The Building Congress has concluded that, until preparation of this plan, the Board of Education has not been adequately maintaining its educational facilities, not sufficiently investing in the future, nor approaching the issue with strategic direction or generating sufficient resources to meet the school system's basic capital needs, particularly with respect to needed expansion and urgent rehabilitation.

Recommendations
The Building Congress believes this capital plan is the best prepared by the Board of Education and that it provides a solid basis for needed school building and rebuilding. We have a number of recommendations for enhancing its utilization and expediting implementation:

  • Improve the construction process - The Board of Education, School Construction Authority, and Department of Design and Construction must work with the City's major union and management groups to improve the quality of contractors and skilled labor on construction jobs. Both the Building and Construction Trades Council and Building Trades Employers' Association have made specific recommendations for addressing this urgent need.
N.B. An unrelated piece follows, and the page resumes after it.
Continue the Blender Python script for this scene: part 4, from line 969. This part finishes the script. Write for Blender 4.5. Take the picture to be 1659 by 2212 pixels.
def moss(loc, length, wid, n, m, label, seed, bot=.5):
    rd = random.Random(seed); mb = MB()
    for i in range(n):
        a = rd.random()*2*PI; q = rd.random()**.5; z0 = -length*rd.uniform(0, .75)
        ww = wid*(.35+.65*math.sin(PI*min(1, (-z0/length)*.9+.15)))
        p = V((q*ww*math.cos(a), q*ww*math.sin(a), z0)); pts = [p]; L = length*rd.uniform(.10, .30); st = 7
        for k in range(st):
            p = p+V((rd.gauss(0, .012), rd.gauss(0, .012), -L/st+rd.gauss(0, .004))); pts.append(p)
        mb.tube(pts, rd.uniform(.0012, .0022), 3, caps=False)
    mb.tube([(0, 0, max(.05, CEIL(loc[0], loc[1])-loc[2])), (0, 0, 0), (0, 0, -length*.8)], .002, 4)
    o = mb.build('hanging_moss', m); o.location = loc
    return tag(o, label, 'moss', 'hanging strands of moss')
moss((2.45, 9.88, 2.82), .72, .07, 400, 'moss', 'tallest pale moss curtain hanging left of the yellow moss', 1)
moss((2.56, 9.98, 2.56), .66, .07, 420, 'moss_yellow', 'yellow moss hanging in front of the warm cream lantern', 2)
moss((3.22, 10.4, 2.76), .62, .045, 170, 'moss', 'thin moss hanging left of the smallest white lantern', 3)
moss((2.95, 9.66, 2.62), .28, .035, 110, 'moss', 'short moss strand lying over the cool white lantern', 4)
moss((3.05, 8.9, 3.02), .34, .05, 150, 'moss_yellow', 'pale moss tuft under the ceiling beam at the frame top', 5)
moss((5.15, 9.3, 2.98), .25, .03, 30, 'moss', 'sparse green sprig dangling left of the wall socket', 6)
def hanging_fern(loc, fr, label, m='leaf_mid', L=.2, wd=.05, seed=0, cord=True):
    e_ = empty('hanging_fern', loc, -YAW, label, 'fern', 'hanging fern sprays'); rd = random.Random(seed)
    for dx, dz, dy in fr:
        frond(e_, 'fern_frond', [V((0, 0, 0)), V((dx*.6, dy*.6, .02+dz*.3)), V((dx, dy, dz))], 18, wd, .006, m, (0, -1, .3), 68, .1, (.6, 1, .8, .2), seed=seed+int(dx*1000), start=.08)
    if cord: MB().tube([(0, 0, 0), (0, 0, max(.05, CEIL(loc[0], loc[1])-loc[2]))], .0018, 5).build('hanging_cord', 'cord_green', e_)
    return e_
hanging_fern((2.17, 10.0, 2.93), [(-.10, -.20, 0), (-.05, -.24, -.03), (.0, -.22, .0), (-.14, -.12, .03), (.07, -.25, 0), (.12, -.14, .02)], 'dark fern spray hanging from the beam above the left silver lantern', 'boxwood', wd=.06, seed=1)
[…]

  • Pursue Aggressive Constituency Building - In his message with the capital plan, Chancellor Crew said, AIt matters where our students learn.@ This capital program should concern everyone who lives or works in the City of New York. It needs and deserves the widest possible understanding and support. That means business and labor, community groups and the media, and all who have a stake in New York's future. Broadening the constituency for better schools is a challenge for all of us.
  • Adopt Rolling Five-Year Plans - Like the City's capital budget, the five-year capital plan for the Board of Education should be updated and acted upon every year. This will improve overall understanding of its needs and strategies and help to attract sufficient resources for implementation.
  • Rationalize Institutional Relationships - Implementation of this capital plan faces many challenges. One challenge is the plethora of inspectors, administrators, and other participants involved with the process. The plan actually proposes additional project monitoring by the Board of Education's Division of School Facilities on top of what is already done by SCA, DDC, and others. Effective project management is accomplished by streamlining the management process rather than adding to it.
  • Clarify Accountability and Responsibility - The Board of Education must be responsible for overall programs and project priorities. As the proposed plan indicates, the Board can improve its procedures in this regard. But the real need is for top-to-bottom clarification of responsibility. Mayor Giuliani is on target with his call for centralizing school construction accountability within the Mayor's Office. But the streamlining needs to be accomplished all the way through to on-site project managers. Too much decision making gets bogged down throughout the design and construction process.
  • Commitment - By any measure, the City of New York has enormous capital investment needs, none more critical than for its public schools. The Building Congress commends the Board of Education's commitment to address this problem with greater urgency through this five-year plan. It is of utmost importance that the plan be adopted now and implemented promptly. Without a continuing commitment to public education facilities, the Building Congress believes the City will fall behind in the global economy and fail to meet the educational needs of current and future generations.